Hz.Peygamber Efendimiz Muhammed Mustafa(sav) Ramazan ayı yaklaşırken Müslümanlara hatırlatma ve tavsiyelerde bulunduğu hutbesi…

“Ey İnsanlar! Şüphesiz Allah’ın ayı bereket, rahmet ve mağfiret ile size doğru gelmekte, o öyle bir ay ki Allah katında en üstün aydır. Bu ayın günleri günlerin, geceleri gecelerin ve saatleri de saatlerin en faziletlisidir. Allah bu ayda sizi kendi ziyafetine davet ederek, sizlere değer vermiştir. Nefesleriniz zikir, uykularınız ibadet, amelleriniz makbul ve dualarınız kabul edilmiştir. Öyleyse doğru niyet ve temiz bir kalple Allah’a dua edin ki; sizi bu ayın orucunu tutmaya ve onda Kur’an okumaya muvaffak etsin. Şüphesiz halkın en kötüsü bu ayda bağışlanmayanlardır. Bu oruç ayında açlık ve susuzlukla kıyamet gününün açlık ve susuzluğunu hatırlayın. Fakir ve miskinlere yardım edin, büyüklere saygılı, küçüklere sevgili olun, akrabalarınızla ilişkinizi koruyun, dilinizi gözünüzü ve kulaklarınızı haramdan sakındırın. Eğer yetimlerinize şefkatli davranılmasını istiyorsanız, sizde başkasının yetimine iyi davranın. Günahlarınızdan pişman olup tövbe edin, namaz vakitlerinde dua etmeyi unutmayın çünkü o zamanlar en faziletli vakittir. Allah kullarına rahmet gözüyle bakar, dua edip onu çağırdıklarında icabet eder.

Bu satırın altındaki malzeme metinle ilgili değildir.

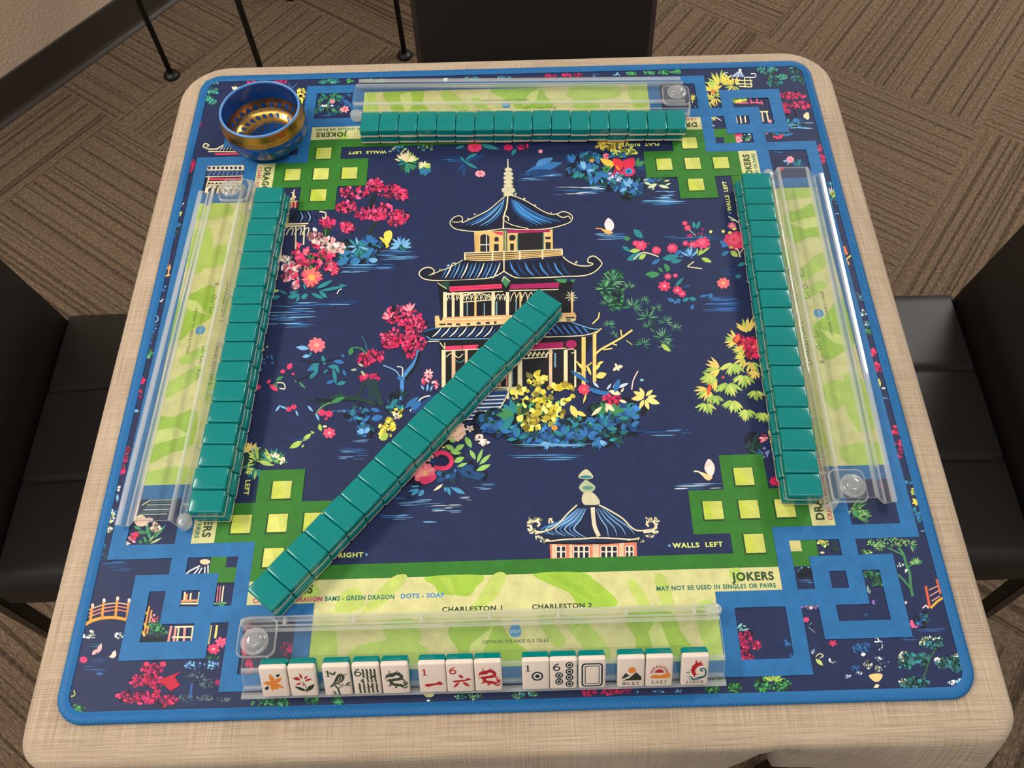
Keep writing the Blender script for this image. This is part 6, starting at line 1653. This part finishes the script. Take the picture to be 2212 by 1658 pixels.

Ey İnsanlar! Canlarınız, amelleriniz elinde rehindir, onları istiğfar ederek kurtarın, omuzlarınız günahlarınızla ağırlaşmıştır, uzun secdeler ederek onları hafifletin.

Ey insanlar! Kim bu ayda mümin bir oruçluya iftar verirse sanki Allah katında bir köle özgür bırakmıştır ve Allah onun geçmiş günahlarını da bağışlayacaktır. Ashaptan birisi: “Ey Allah’ın Resulû! Hepimizin buna gücü yoktur.” deyince, Resulullah şöyle buyurdu: “Cehennemden kendinizi sakındırın, bir hurmayla dahi olsa, bir içim suyla bile olsa cehennem ateşinden korunmaya çalışın.”

Ey İnsanlar! Kim bu ayda elinin altında olanlara kolaylık sağlar ve işlerini hafifletirse Allah da onun hesaplarını kolaylaştırır. Kim bu ayda başkalarına kötülük etmekten kendini korursa Allah da görüşme gününde ona karşı gazabının önünü alır. Kim bu aydabir yetime ikramda bulunursa, Allah kendisine kavuştuğunda ona ikramda bulunur. Bu ayda yakınlarına sılayı rahimde bulunan kimseye Allah merhamet eder. İlişkisini kesen kimseyi de kıyamet gününde kendi rahmetinden mahrum kılar. Bu ayda kim bir müstehap namaz kılarsa Allah onun cehennemden kurtulduğunu yazar, farz namaz kılan birisine ise sanki diğer aylarda yetmiş namaz kılmış gibi sevap verir. Kim bu ayda bana salatu selam gönderirse, terazilerin hafif olduğu zamanda onun amel terazisi ağırlaşır. Bu ayda Kur’an’dan bir ayet okuyan kimse diğer aylarda bir Kur’an hatmetme sevabını alır.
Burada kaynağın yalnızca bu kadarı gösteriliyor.